One Millenial's Views on the NSA Scandal
I called former NSA employee Edward Snowden a traitor when he first revealed sensitive information about the U.S. intelligence community’s databases and espionage practices. To me, gathering information from U.S. citizens, inadvertently or intentionally, was a necessary part of America’s national defense. I have since softened my stance. Here’s why.
Democrats and Republicans alike have been screaming bloody murder at the U.S. executive, legislative, and intelligence communities for allowing a system of information gathering to balloon to the point where it couldn’t avoid infringing on people’s rights. I find leakers like Snowden and Wikileaks’ Julian Assange to be misguided, because the information they reveal can endanger lives and undermine operations that make the world a safer place. I don’t condone their actions, but I now think that people who are opposed to data surveillance on civil liberty grounds are onto something.
It wasn’t until I recently composed a sensitive email that the gravity of what the NSA does became clear. My potential embarrassment if someone got their hands on my email put the flaws of PRISM and data mining into perspective. Even though nothing I had written was particularly damaging, I would not be OK with others viewing my correspondence.
President Barack Obama and intelligence hawks say that information gathered on Americans is not directly scrutinized, and that no one ever listens to our phone calls, sifts through our Facebook messages, or checks the geo-spatial data on our cell phones. Fine, that’s great. I believe Director of National Intelligence James Clapper when he assures us that if we are not terrorists, we have no one eavesdropping our private activities. But that isn’t the point.

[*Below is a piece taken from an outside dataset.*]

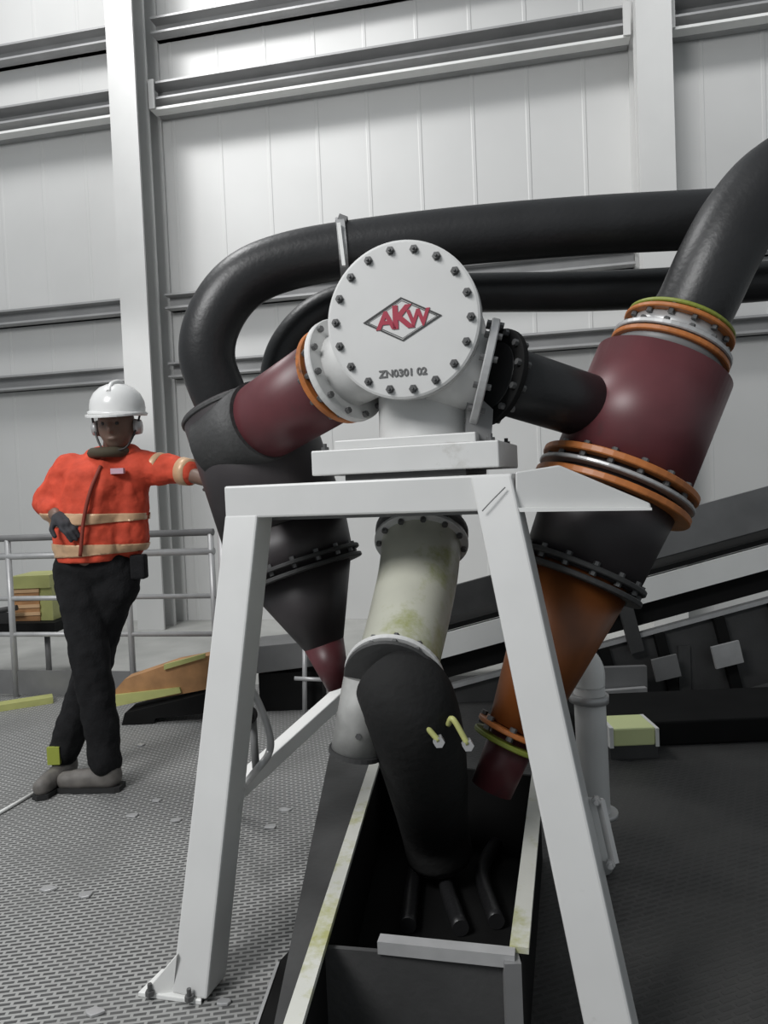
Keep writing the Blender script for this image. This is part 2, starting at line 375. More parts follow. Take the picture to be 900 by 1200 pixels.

What is missing from this debate over the extent to which government can reach into our daily lives is not necessarily how unconstitutional these data-mining activities are, but just how out of hand they can become. Too many pundits are focused on how many lives PRISM has saved, whether terrorist attacks were thwarted, or which civil liberties were trampled. The fact is that Congress, two presidents, and the courts all approved the operation.
These programs are here to stay, and they will only grow in power, scope, and reach.
Here is what’s going to happen. One day, someone with access to all this stored data is going to use it in a way that will harm innocent, private citizens. A wealthy politician on the verge of defeat is going to pay someone to leak stored info on his opponent. A corporation will deploy resources to gain information about a rival firm, giving them an unfair advantage in the marketplace. And, more likely, a worker with a top-secret security clearance will leak it all, because he or she – like Snowden – think they can truly make a difference.
If there is one analyst disgruntled enough to reveal information as sensitive as that regarding PRISM and other programs, there will certainly be others. Millions of Americans have security clearances, but it would only take one Assange-ian or Snowden-ite with access to metadata stores to destroy careers and do serious damage. The fallout from one of these mass releases of private citizen information would be incomprehensible. If people are angry over this program now, just wait until lives have been ruined because embarrassing private information is circulating.
A leak of this scale wouldn’t even require a motivated whistleblower to initiate it. Accidental leaks occur as a result of human errors and failures of technology. Every day that your information circulates on government servers, it could potentially show on the internet. That is how data mining programs increasingly threaten civil liberties.
The federal government’s chief responsibility is protecting citizens from physical harm. Thwarting terrorist attacks is of the utmost importance, but there must be a middle ground somewhere. Snowden was misguided to reveal what he did the way he did – it was childish, morally reprehensible, and did not lend him any ability to change the system he so came to loathe. But his actions, fortunately, shed light on a program that threatens to morph into something more egregious than the sum of its current parts.